Another illustration of the bold idealism of the Bulgarians in matters of a social and moral nature is the reception which Tolstoy's ideas have been given in Bulgaria. In his attitude toward war, the distribution of wealth, the exercise of authority and moral attainments, Tolstoy was an unflinching extremist, preaching non-resistance, defiance of the state, complete faith in good and absolute love as the guiding principles of one's conduct. These ideals run counter to all established authorities in every modern state and especially in the Balkans, where military service is required and where the state supervises almost every phase of life. Yet in Bulgaria there are thousands of followers of Tolstoy, among whom are the very best youth in the country. They put their ideas into practical application, willingly accept the costliest sacrifices and work with the greatest ardor, in order to help love make a conquest of the world, abolishing boundaries, leveling inequalities, and putting an end to wars.

And in many respects the Bulgarian Communist movement sprang from similar idealistic motives and a similar fanatical zeal.

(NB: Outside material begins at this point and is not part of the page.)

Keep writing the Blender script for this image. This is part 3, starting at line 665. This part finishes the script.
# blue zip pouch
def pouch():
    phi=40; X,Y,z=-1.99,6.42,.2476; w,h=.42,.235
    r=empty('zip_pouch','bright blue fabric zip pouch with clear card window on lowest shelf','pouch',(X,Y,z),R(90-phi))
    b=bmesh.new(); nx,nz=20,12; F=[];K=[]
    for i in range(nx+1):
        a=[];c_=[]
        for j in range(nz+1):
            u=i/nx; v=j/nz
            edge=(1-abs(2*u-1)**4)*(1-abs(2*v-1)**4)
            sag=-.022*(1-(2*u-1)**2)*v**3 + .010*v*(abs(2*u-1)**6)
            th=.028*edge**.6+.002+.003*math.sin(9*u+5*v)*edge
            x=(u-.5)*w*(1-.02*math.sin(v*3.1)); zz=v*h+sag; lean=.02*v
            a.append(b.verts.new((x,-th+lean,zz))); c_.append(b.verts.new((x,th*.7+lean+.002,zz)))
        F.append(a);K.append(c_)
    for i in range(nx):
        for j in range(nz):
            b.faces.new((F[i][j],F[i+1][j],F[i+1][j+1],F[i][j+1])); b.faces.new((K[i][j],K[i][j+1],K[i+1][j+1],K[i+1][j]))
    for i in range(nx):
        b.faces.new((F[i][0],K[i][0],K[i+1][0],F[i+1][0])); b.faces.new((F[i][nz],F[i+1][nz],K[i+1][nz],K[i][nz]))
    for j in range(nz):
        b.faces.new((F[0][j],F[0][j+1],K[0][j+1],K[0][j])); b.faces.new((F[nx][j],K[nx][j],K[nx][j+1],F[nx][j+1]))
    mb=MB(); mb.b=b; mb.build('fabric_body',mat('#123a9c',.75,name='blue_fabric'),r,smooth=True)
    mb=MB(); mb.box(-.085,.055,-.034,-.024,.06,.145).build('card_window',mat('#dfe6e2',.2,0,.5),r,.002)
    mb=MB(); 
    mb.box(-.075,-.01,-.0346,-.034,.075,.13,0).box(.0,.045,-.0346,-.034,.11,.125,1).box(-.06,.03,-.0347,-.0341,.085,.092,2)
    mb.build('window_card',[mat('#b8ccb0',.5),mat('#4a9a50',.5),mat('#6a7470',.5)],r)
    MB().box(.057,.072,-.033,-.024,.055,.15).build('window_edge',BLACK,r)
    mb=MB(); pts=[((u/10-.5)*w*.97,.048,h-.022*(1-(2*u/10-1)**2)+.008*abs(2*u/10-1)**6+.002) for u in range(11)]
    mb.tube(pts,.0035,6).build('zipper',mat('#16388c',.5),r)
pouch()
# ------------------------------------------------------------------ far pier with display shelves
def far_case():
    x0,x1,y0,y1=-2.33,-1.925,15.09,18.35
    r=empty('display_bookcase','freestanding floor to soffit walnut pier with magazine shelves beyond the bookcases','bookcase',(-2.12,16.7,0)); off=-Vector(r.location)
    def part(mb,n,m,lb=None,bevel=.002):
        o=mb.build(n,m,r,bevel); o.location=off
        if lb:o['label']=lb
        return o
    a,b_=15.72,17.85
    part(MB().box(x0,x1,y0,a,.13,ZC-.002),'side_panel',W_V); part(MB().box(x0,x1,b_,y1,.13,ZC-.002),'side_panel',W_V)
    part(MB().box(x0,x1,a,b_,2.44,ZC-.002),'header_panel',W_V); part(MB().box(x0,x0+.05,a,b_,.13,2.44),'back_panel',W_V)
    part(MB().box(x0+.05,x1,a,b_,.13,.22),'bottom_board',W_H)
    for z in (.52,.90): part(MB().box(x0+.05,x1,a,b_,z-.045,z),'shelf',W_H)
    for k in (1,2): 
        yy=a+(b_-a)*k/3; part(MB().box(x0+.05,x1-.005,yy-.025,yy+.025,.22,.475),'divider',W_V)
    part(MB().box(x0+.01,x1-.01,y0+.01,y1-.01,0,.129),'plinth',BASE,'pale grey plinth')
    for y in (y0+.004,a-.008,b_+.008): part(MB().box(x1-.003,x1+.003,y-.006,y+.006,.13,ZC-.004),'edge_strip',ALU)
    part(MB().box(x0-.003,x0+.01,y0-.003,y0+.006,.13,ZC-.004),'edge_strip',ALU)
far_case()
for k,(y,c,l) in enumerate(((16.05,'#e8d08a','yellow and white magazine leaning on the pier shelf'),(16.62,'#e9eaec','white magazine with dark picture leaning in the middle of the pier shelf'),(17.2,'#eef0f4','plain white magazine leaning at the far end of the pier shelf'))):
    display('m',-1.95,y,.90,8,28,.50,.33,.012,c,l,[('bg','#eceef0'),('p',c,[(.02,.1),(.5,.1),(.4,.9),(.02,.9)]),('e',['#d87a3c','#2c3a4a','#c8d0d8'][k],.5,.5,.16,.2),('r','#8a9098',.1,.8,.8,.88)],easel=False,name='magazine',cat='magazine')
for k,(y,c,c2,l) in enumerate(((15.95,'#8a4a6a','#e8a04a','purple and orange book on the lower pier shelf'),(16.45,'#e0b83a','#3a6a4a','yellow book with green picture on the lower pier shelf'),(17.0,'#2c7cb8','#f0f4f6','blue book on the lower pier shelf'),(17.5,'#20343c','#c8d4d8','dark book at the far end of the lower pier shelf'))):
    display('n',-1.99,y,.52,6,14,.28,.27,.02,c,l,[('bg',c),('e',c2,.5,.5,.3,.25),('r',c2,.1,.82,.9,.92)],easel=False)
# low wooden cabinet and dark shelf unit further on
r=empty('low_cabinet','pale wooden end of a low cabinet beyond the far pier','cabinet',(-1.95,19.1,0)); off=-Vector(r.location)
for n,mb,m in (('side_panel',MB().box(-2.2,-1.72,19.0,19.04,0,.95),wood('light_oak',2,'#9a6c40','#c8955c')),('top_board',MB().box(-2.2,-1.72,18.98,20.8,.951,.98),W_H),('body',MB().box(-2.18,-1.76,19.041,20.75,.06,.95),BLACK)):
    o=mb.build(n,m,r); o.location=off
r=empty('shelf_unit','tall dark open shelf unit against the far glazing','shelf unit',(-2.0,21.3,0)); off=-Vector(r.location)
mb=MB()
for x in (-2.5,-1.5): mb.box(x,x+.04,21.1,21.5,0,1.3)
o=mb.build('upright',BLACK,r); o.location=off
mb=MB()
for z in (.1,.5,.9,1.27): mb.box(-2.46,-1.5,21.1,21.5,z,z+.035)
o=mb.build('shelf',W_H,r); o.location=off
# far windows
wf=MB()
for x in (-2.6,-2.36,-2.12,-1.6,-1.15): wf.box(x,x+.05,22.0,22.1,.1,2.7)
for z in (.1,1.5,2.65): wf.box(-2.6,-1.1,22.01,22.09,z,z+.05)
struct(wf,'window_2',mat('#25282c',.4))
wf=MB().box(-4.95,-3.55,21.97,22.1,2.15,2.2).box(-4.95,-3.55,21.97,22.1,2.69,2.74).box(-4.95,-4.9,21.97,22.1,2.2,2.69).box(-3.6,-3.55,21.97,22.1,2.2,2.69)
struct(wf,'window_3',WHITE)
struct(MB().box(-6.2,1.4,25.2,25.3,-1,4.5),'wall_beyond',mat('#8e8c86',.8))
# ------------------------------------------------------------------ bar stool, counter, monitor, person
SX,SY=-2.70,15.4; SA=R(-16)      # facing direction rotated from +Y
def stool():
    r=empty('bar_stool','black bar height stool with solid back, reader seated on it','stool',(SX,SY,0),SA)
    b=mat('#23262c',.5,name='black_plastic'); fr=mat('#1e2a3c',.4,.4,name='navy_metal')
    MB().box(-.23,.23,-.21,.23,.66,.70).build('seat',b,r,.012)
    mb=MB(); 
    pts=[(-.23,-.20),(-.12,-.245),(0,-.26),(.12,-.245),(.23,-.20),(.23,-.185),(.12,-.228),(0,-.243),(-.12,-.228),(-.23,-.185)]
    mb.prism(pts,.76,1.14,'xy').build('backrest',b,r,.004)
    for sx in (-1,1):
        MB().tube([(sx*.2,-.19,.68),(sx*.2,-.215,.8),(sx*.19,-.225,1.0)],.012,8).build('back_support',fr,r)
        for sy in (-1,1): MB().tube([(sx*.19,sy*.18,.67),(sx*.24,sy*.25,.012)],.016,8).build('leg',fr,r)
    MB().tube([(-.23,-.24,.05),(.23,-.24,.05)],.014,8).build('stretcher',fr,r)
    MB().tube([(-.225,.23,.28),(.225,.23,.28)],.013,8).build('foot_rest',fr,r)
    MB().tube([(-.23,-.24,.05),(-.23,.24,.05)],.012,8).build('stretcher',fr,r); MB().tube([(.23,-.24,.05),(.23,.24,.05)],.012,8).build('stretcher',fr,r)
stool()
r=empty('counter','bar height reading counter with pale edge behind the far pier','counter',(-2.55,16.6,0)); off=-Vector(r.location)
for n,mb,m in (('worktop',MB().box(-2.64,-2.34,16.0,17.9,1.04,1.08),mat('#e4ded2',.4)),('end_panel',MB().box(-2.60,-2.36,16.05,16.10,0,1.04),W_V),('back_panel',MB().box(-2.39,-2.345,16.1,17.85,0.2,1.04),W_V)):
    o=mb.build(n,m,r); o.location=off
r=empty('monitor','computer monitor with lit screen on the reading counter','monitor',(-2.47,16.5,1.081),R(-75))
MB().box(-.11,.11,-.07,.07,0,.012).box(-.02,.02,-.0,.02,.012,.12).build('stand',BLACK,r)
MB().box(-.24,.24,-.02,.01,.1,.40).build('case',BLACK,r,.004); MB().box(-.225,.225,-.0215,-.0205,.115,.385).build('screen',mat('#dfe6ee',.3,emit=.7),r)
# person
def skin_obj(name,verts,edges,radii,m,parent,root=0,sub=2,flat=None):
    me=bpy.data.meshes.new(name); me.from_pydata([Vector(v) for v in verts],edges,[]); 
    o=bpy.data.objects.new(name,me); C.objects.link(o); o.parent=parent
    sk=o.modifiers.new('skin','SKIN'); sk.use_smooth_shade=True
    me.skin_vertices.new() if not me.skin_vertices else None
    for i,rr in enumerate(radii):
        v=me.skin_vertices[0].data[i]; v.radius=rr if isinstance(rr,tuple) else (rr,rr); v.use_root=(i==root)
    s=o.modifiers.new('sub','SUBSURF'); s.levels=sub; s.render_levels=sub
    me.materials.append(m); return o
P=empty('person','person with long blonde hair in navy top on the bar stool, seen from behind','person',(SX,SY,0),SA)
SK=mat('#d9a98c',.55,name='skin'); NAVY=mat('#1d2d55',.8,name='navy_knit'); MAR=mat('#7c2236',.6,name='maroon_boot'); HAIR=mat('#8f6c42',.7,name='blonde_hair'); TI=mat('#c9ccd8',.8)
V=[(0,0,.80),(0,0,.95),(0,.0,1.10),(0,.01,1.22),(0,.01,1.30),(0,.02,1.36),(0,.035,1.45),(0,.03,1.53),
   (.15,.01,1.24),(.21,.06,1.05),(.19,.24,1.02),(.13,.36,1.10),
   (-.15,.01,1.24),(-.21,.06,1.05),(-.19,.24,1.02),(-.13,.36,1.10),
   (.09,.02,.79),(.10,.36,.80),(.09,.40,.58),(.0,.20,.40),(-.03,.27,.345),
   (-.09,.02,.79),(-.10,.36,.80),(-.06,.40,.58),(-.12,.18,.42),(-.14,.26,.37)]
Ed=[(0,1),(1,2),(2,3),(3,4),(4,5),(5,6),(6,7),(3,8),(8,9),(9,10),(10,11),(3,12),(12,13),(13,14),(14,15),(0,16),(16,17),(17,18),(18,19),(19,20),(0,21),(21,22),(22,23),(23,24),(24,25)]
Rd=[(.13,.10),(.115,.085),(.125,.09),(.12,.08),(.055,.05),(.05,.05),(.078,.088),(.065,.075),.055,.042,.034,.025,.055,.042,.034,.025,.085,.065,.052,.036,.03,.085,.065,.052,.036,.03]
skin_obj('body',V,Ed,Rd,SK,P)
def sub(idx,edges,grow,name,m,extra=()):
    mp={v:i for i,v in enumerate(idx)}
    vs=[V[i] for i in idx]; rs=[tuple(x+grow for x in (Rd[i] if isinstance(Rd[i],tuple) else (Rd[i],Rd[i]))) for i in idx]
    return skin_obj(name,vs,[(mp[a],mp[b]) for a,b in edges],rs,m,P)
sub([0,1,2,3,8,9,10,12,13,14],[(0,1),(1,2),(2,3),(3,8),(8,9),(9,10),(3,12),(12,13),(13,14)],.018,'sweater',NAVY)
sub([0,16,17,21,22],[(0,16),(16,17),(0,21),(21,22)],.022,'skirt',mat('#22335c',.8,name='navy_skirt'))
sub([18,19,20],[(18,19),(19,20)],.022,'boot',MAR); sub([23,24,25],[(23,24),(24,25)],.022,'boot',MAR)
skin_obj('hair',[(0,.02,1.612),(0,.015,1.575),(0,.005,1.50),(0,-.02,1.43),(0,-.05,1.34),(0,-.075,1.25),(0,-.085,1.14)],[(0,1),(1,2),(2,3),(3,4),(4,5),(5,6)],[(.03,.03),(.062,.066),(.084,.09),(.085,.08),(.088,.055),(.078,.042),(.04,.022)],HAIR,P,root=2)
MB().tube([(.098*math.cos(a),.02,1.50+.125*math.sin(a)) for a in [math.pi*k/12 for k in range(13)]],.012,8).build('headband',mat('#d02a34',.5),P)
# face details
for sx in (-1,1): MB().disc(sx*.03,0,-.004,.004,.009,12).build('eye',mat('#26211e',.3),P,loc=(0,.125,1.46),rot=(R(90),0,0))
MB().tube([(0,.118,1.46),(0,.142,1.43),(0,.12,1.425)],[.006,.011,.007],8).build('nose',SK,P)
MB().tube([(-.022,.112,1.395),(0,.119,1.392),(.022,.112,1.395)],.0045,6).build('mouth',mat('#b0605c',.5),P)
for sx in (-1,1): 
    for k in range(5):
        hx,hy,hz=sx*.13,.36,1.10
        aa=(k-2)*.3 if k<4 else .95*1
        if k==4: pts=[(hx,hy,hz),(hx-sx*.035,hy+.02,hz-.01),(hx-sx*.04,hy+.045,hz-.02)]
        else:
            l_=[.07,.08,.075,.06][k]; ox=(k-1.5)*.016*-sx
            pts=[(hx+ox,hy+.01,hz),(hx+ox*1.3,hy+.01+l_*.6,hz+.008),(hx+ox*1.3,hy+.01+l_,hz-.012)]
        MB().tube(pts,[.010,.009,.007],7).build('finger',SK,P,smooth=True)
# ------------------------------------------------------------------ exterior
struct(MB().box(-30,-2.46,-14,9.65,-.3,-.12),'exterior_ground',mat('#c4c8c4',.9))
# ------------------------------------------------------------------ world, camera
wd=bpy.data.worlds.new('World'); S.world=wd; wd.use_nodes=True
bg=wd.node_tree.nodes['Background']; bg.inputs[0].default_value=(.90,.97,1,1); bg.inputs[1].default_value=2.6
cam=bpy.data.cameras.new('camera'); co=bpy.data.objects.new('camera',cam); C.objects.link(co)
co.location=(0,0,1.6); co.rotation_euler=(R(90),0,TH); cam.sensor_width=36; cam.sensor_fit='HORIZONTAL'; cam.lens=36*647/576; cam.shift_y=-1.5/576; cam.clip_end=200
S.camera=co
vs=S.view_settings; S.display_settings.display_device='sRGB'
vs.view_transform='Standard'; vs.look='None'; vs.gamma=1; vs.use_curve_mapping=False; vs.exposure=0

This statement does not mean that I endorse communism nor that I consider the violence of the Bolsheviks in any way similar to the love of the Tolstoyists. But there was much idealism in the Communism which swept across Europe ten years ago. It was a sort of apocalyptic, world movement designed to be carried by ardent apostles over the whole earth, to heal in a drastic fashion all the ills of humanity and to bring in a new dispensation. This made a powerful appeal to thousands of Bulgarian youth, who embraced the movement with fanaticism and spread it as a conflagration throughout their 'country, even to the very last village. They reminded one in some ways of modern Bogomiles and for their misplaced devotion many hundreds of them eventually became martyrs.

With similar enthusiasm thousands upon thousands of the people of Bulgaria have joined the Agrarian crusade and are working to transform their country into a peasants' paradise. This movement has not been so impetuous and revolutionary as Communism but it also has gone to extremes and provoked an opposition that has resulted in much sacrifice, suffering and bravery. And even today, though completely demoralized as a political organization, the peasant movement with its sweeping, radical program is as vital as ever. There is certainly no country in Europe except Russia where so many people have so bravely suffered for world causes which they believed were for the good of humanity as in Bulgaria.